Przeczytajcie proszę o moim Tacie, najwspanialszym człowieku na świecie! Doktor nauk medycznych, psychiatra, absolwent Wojskowej Akademii Medycznej (1975) w Łodzi. W latach 1983 – 1996 współtwórca lecznictwa odwykowego w Toruniu, ordynator oddziału. Od roku 1993 do 2007 współzałożyciel i prezes Fundacji na Rzecz Wspierania Rozwoju Dzieci z Uszkodzeniem Mózgu „Daj Szansę”. W latach 2001 – 2015 pracował w Zakładzie Leczniczo-Opiekuńczym dla osób z zaburzeniami psychicznymi w Raciążku, wykładowca Uniwersytetu Mikołaja Kopernika w Toruniu (1993 – 2010). Od roku 2002 zaangażowany w działania wspierające rodziców zastępczych i adopcyjnych oraz w rozwiązywanie problemów związanych ze szkodami poalkoholowymi u dzieci (FASD).
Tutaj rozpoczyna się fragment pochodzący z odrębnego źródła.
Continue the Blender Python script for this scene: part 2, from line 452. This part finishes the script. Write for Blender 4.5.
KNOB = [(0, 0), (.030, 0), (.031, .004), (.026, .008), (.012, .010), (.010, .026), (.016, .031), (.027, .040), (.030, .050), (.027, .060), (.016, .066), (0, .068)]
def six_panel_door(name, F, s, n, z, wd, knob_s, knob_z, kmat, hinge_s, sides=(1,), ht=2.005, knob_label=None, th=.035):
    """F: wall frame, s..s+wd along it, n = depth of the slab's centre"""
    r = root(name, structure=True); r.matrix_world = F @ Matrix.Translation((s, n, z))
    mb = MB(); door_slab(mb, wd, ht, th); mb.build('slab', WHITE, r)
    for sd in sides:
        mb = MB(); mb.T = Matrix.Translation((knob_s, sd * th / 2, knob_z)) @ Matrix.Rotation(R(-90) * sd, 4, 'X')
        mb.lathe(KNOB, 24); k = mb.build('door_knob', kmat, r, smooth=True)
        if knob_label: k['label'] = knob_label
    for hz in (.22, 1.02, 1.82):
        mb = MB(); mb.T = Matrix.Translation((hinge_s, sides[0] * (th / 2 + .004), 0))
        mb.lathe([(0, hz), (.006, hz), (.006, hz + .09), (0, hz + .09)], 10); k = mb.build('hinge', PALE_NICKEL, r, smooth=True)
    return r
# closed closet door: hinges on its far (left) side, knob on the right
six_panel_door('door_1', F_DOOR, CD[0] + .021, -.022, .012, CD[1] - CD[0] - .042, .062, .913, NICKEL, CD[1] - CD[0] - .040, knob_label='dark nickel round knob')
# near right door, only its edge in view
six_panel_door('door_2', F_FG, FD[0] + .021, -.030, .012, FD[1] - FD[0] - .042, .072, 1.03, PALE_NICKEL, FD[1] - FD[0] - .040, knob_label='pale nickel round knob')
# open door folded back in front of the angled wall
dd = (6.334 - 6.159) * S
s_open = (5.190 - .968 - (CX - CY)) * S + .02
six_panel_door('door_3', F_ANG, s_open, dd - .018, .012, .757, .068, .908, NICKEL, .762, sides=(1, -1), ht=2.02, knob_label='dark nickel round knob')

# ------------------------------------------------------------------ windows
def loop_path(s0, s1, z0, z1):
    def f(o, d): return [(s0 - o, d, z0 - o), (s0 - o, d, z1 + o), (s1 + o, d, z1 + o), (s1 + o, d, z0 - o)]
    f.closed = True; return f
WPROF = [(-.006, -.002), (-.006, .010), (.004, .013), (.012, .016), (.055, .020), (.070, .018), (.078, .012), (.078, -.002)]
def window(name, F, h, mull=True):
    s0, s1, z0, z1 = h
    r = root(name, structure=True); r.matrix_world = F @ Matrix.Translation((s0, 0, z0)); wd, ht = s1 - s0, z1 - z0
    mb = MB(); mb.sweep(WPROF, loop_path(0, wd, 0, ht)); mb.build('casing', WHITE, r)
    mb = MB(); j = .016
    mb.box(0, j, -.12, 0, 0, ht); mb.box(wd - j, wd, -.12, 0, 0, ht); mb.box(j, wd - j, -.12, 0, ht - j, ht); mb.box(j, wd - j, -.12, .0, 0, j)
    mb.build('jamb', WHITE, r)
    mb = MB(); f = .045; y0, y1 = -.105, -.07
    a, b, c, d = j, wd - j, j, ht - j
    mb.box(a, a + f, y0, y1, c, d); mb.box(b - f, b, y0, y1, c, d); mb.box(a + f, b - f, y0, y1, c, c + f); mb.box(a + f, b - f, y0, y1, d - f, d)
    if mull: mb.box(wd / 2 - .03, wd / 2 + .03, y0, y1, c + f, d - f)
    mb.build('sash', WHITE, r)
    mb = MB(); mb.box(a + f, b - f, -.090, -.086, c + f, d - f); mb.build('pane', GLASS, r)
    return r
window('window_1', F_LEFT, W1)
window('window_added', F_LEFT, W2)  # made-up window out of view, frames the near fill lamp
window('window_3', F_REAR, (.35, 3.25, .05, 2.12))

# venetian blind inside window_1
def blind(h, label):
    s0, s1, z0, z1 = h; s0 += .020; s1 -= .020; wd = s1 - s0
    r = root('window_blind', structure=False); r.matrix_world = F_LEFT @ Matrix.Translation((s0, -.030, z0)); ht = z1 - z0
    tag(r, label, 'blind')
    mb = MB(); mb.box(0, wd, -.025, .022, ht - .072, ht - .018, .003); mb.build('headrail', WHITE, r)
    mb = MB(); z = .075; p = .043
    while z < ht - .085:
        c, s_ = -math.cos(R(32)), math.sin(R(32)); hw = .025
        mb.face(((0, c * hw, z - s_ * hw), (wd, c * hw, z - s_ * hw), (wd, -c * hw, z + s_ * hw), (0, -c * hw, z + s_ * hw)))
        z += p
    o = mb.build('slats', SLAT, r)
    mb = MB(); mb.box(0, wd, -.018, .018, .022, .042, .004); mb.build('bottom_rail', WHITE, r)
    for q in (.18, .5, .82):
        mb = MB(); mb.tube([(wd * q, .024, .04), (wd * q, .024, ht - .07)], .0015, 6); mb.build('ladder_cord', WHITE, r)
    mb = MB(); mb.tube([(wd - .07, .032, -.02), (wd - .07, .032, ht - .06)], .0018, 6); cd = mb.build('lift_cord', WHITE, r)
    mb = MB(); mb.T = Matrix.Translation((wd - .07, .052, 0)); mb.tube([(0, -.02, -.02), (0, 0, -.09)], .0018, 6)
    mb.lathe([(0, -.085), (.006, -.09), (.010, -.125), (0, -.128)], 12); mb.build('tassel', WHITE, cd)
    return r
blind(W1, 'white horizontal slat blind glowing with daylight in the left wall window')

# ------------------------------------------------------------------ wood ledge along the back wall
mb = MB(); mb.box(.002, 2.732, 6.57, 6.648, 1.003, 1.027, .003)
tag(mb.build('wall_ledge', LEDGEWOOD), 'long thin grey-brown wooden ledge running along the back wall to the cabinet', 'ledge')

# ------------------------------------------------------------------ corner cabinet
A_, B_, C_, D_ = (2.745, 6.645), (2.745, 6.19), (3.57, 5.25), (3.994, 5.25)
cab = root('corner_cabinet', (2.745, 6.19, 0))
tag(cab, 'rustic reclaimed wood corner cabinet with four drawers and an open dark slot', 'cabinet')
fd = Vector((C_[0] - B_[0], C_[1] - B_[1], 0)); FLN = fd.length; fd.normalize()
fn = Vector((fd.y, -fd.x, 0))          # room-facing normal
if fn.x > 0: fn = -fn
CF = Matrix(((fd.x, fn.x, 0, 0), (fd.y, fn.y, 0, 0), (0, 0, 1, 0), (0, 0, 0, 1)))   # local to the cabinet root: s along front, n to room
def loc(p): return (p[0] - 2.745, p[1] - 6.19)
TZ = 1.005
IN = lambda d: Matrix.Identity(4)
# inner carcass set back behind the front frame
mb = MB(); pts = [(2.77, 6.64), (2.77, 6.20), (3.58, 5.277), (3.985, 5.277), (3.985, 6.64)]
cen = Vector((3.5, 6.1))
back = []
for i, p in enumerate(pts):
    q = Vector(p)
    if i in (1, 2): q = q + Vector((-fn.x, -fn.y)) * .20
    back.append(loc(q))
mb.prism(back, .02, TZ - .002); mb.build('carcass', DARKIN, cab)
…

Założyciel Pracowni Edukacyjnej – Aksjomat. Wielokrotnie nagradzany za swoją pracę min. Nagrodą Fundacji POLCUL (2005), wspólnie z Mamą nagrodzony : Orderem „Ecce Homo” (1998), Nagrodą Hestii i Znaku im. Ks. J. Tischnera (2009), za pracę na rzecz rodzin zastępczych i adopcyjnych Złotym Krzyżem zasługi RP, stypendysta i członek Stowarzyszenia ASHOKA. W latach 2006 – 2009 przewodniczący grupy ekspertów PARPA d.s. kampanii „Ciąża bez alkoholu”. Za działania w kampanii wyróżniony przez Ministra Zdrowia odznaką Za Zasługi dla Ochrony Zdrowia. Członek Stowarzyszenia Uniwersyteckiego „Fides et Ratio”.
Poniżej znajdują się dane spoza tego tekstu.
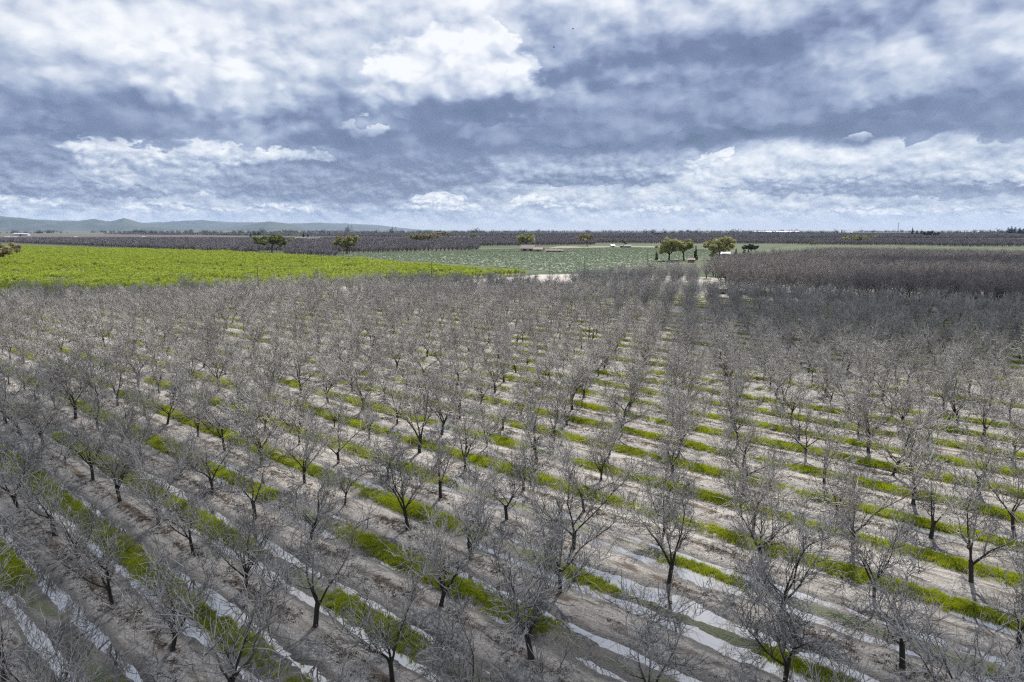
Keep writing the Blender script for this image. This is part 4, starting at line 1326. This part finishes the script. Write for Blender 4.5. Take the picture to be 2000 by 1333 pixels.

Oprócz wielu wspomnianych zasług i osiągnięć to przede wszystkim godna jest podziwu historia naszego kochanego Ojca adopcyjnego czworga dzieci. Razem z Mamą stworzyli dom, w którym znaleźliśmy ukojenie z moim rodzeństwem, a setki rodziców zyskały fachową psychologiczną pomoc i zwyczajne ludzkie wsparcie. Swoją wiedzą i doświadczeniem Tata, dr Krzysztof Liszcz dzielił się na licznych, niepowtarzalnych warsztatach i wykładach. Wystąpienia te były poparte wiedzą merytoryczną, ale przede wszystkim doświadczeniem dającym odpowiedzi na liczne pytania i wątpliwości rodziców. Życie Taty, dr Krzysztofa i Jego działalność pokazało, że korzystając z najnowszych osiągnięć wiedzy medycznej i psychologicznej oraz siły duchowej można pokonać niewyobrażalnie trudne bariery związane z rozwojem dzieci z uszkodzeniami mózgu oraz syndromem FAS, a nadto spełniać misję służebną wobec innych rodzin dotkniętych tymi chorobami.
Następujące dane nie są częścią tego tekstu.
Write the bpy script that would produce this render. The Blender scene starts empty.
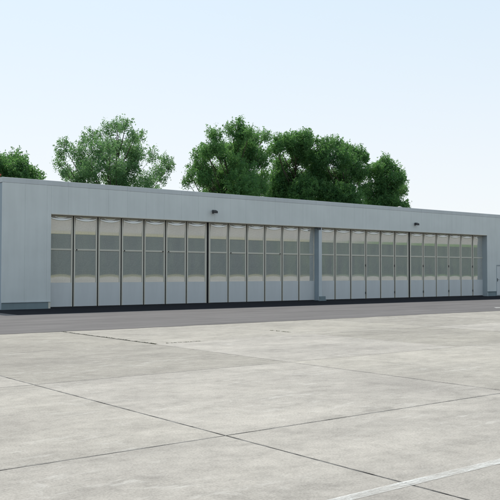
import bpy, bmesh, math, random
from mathutils import Vector, Matrix
random.seed(7)
sc = bpy.context.scene
COL = sc.collection
R = math.radians

# ---------------------------------------------------------------- helpers
A = 0.9007                                   # direction of the hangar front
DV = Vector((math.sin(A), math.cos(A), 0))   # along the front
NV = Vector((-math.cos(A), math.sin(A), 0))  # away from the viewer
ROT = math.atan2(DV.y, DV.x)
FRONT = 33.118                               # distance of the front plane
S0 = 12.97                                   # left end of the front
def W(s, n, z=0.0): return DV * s + NV * n + Vector((0, 0, z))

def link(o, parent=None):
    COL.objects.link(o)
    if parent is not None: o.parent = parent
    return o
def tag(o, label=None, cat=None, group=None, kind=None):
    if label: o['label'] = label
    if cat: o['category'] = cat
    if group: o['group'] = group
    if kind: o['kind'] = kind
    return o
def empty(name, loc, rz=0.0):
    o = bpy.data.objects.new(name, None); o.empty_display_size = .3
    o.location = loc; o.rotation_euler = (0, 0, rz)
    return link(o)
def finish(name, bm, mat, parent=None, smooth=False, bevel=0.0, seg=2, loc=None):
    bmesh.ops.recalc_face_normals(bm, faces=bm.faces)
    me = bpy.data.meshes.new(name); bm.to_mesh(me); bm.free()
    for m in (mat if isinstance(mat, (list, tuple)) else [mat]): me.materials.append(m)
    if smooth:
        for p in me.polygons: p.use_smooth = True
    o = bpy.data.objects.new(name, me); link(o, parent)
    if loc is not None: o.location = loc
    if bevel:
        md = o.modifiers.new('bevel', 'BEVEL'); md.width = bevel; md.segments = seg
        md.limit_method = 'ANGLE'; md.angle_limit = R(40)
    return o
def box(bm, x0, x1, y0, y1, z0, z1):
    r = bmesh.ops.create_cube(bm, size=1)['verts']
    for v in r:
        v.co = Vector((x0 + (v.co.x + .5) * (x1 - x0), y0 + (v.co.y + .5) * (y1 - y0), z0 + (v.co.z + .5) * (z1 - z0)))
    return r
def tube(bm, pts, rads, seg=8, cap=True):
    rings = []
    n = len(pts)
    for i, p in enumerate(pts):
        t = (pts[min(i + 1, n - 1)] - pts[max(i - 1, 0)]).normalized()
        u = t.orthogonal().normalized(); w = t.cross(u)
        rings.append([bm.verts.new(p + (u * math.cos(2 * math.pi * k / seg) + w * math.sin(2 * math.pi * k / seg)) * rads[i]) for k in range(seg)])
    for a, b in zip(rings, rings[1:]):
        # align the rings so that the tube does not twist
        off = min(range(seg), key=lambda k: (a[0].co - b[k].co).length)
        for k in range(seg):
            bm.faces.new((a[k], a[(k + 1) % seg], b[(k + 1 + off) % seg], b[(k + off) % seg]))
    if cap:
        bm.faces.new(rings[0][::-1]); bm.faces.new(rings[-1])

# ---------------------------------------------------------------- materials
def mat(name):
    m = bpy.data.materials.new(name); m.use_nodes = True
    nt = m.node_tree; nt.nodes.clear()
    out = nt.nodes.new('ShaderNodeOutputMaterial')
    return m, nt, out
def node(nt, t, **kw):
    n = nt.nodes.new(t)
    for k, v in kw.items():
        if k in n.inputs: n.inputs[k].default_value = v
        else: setattr(n, k, v)
    return n
def noise(nt, vec, scale, detail=4, rough=.55):
    n = node(nt, 'ShaderNodeTexNoise'); n.inputs['Scale'].default_value = scale
    n.inputs['Detail'].default_value = detail; n.inputs['Roughness'].default_value = rough
    if vec is not None: nt.links.new(vec, n.inputs['Vector'])
    return n.outputs['Fac']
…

Ku niebu …. tak zatytułowany jest mój wpis z bloga z 23 listopada 2018r. Tamten dzień był bardzo trudny, ponieważ z naszym Tatą nie było już kontaktu. Mimo trudnej sytuacji siedziałam z dr Grochal przy Tacie i opowiadałam Mu wspomnienia o wspólnych, pięknych chwilach podczas imprez rajdowych, na które zabierał nas zabierał. Tego dnia nasz Tata ciężko oddychał, więc moje przerażenie sięgało zenitu. W godzinach popołudniowych świętowaliśmy w „Jestem” urodziny Marcina – był tort, prezenty i radość z bycia ze sobą w naszym stowarzyszeniu. Późniejsze popołudnie również aktywnie – przy tacie z kolegą Taty ze studiów z panem Markonim. Był to cenny czas, gdyż Tata na słowa kolegi poruszył rękoma i się uśmiechnął . Była też nasza znajoma Danusia – dawało to okazje do spędzenia cudownego czasu ze sobą . Na spotkaniu z panią Beatą omówiłyśmy sytuację naszego Taty. Ważne dla mnie było to, że dzięki lekom, które przyjmował nie cierpiał. Słowa Pani Beaty były dla mnie bardzo budujące, powiedziała : „Jesteś mega dzielna” – te słowa pozwoliły mi znaleźć siłę na przetrwanie jutra!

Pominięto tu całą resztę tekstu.